Not long ago, the notion that attacking Wal-Mart was smart politics was somewhat quixotic, found mostly in union offices and on left-wing websites. Today, it's mainstream Democratic doctrine. On August 17, the New York Times ran a front-page story headlined "Eye on Election, Democrats Run as Wal-Mart Foe." Democratic candidates across the country, the paper reported, "have found a new rallying cry that many of them say could prove powerful in the midterm elections and into 2008: denouncing Wal-Mart for what they say are substandard wages and health care benefits."
Among the Democrats who have joined the anti-Wal-Mart crusade are Sen. Joe Biden, Sen. Evan Bayh, Iowa governor Tom Vilsack, New Mexico governor Bill Richardson, former senator John Edwards--that's a bunch of presidential hopefuls right there--along with members of Congress such as Rosa DeLauro, John Conyers, Sherrod Brown, and Nancy Kaptur. Sen. Hillary Rodham Clinton, who was on Wal-Mart's board of directors back in her Arkansas days, last year returned a $5,000 contribution from the company. Opposition to Wal-Mart even brought the bitter antagonists Sen. Joe Lieberman and Ned Lamont to the same rally in Connecticut.
In all, Wake Up Wal-Mart staged 35 rallies in 19 states in the weeks leading up to Labor Day. The group's staffers, like Kofinis, traveled around the country in a 45-foot bus emblazoned with the slogans 2006 CHANGE WAL-MART, CHANGE AMERICA TOUR and JOIN AMERICA'S FIGHT FOR HEALTH CARE. The bus spent a lot of time in Iowa--the tour stopped in Cedar Rapids, Des Moines (twice), Davenport, Waterloo, Iowa City, and Council Bluffs--where Democratic presidential candidates are hanging out these days.
The substance of the anti-Wal-Mart charges heard at the rallies and elsewhere has been hashed out many times. Attacked by the Left for years, Wal-Mart has pretty effectively rebutted accusations that it destroys communities, pays substandard wages, forces states to pay for the health care of its workers, and generally behaves worse than other big-box retailers. What has changed recently is that some Democrats believe the public is now eager to hear their message.
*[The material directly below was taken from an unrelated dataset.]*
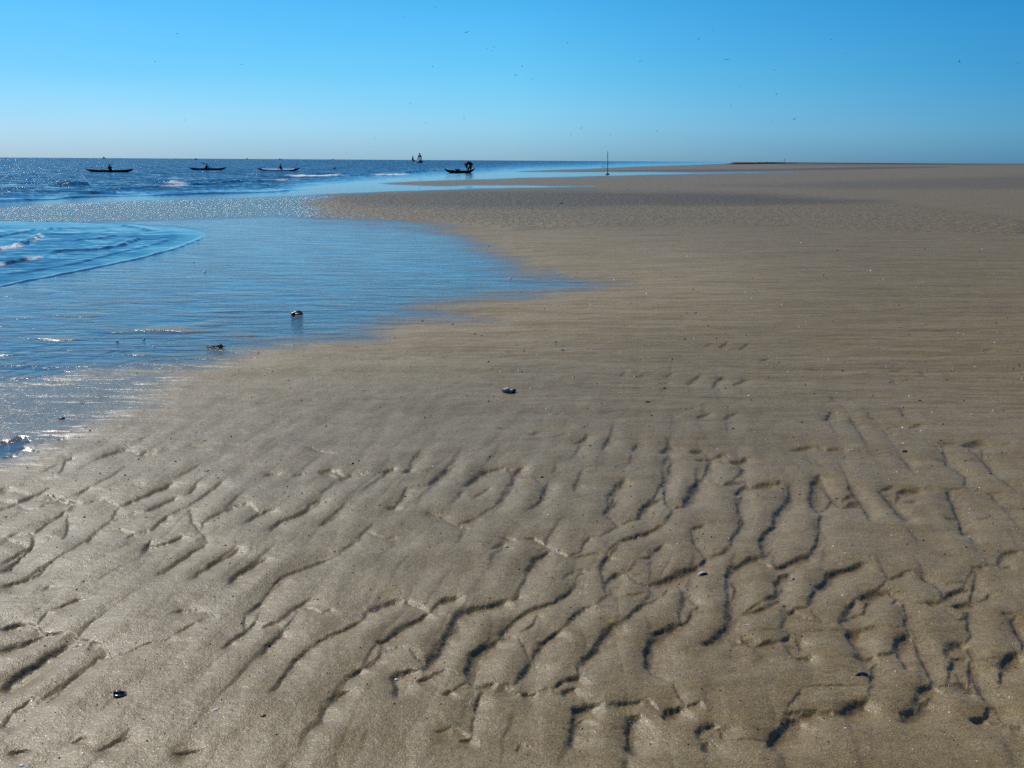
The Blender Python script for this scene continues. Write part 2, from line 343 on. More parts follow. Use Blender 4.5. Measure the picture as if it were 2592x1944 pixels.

"You see real anger among Republicans, Democrats, independents," says Kofinis, describing the Wake Up Wal-Mart rallies. "They see themselves being sacrificed to serve the interests of a very small group of individuals."
Perhaps some do, but how many? Last December, the non-partisan Pew Research Center polled 1,502 Americans--a substantial survey size--and found that most people just don't feel that way. In fact, they seem to like Wal-Mart.